This will be widely linked to, for sure, but here tis anyway: James Wood's Ten Favorite Books of 2008.

As you'd expect, both Netherland and The Rest is Noise get the nod, but he also gives James Kelman's Kieron Smith, Boy some deserving approbation: "challenging, late modernist, fairly unpunctuated, and written in run-on Glaswegian dialect, which must be why it has been received with indifference or hostility in America, and was ignored in Britain by this year’s middlebrow Booker Prize committee. It is Kelman’s tender evocation of his own childhood" and is his "best novel so far".

Readers Comments

  1. What surprised me in his selection was William Flesch's book. Flesch is a Blanchot expert - among other things, he wrote an obituary in the Boston Globe and an introduction to Thomas Carl Wall's Radical Passivity (about Levinas, Blanchot and Agamben).
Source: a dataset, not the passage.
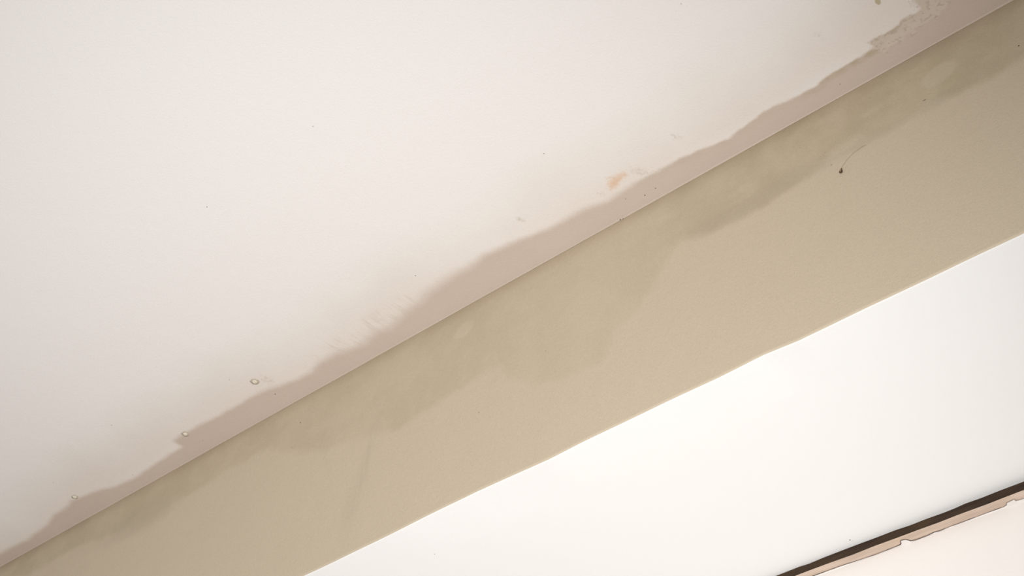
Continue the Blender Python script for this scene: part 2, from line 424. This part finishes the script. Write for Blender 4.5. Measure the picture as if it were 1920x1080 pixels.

    With this in mind, and recalling that JW says in How Fiction Works that Barthes is one of his favoured critics, I wonder what he thinks of Blanchot given that he was Barthes' secret sharer.

  2. That Flesch book looks fascinating. His cursory treatment, in the opening pages of the introduction, of the previous "evolutionary psychology" approaches to literature serves to remind me how clueless those approaches are about culture. They could use a reading of Blood Relations and related works, for one thing... (so it's nice to see the phrase "costly signaling" in the sub-title of Flesch's book)

  3. I was a bit disappointed with the Rest is Noise. It had no over-arching narrative, and seemed a bit all over the place as a result. Maybe once a book is on that many recommended lists, it's a bit hard to fall in love with it quite as much as everyone else did before the tidal wave of hype. But Netherland, sorry.... zzzzzzz..... Breath, Tim Winton, infinitely preferable!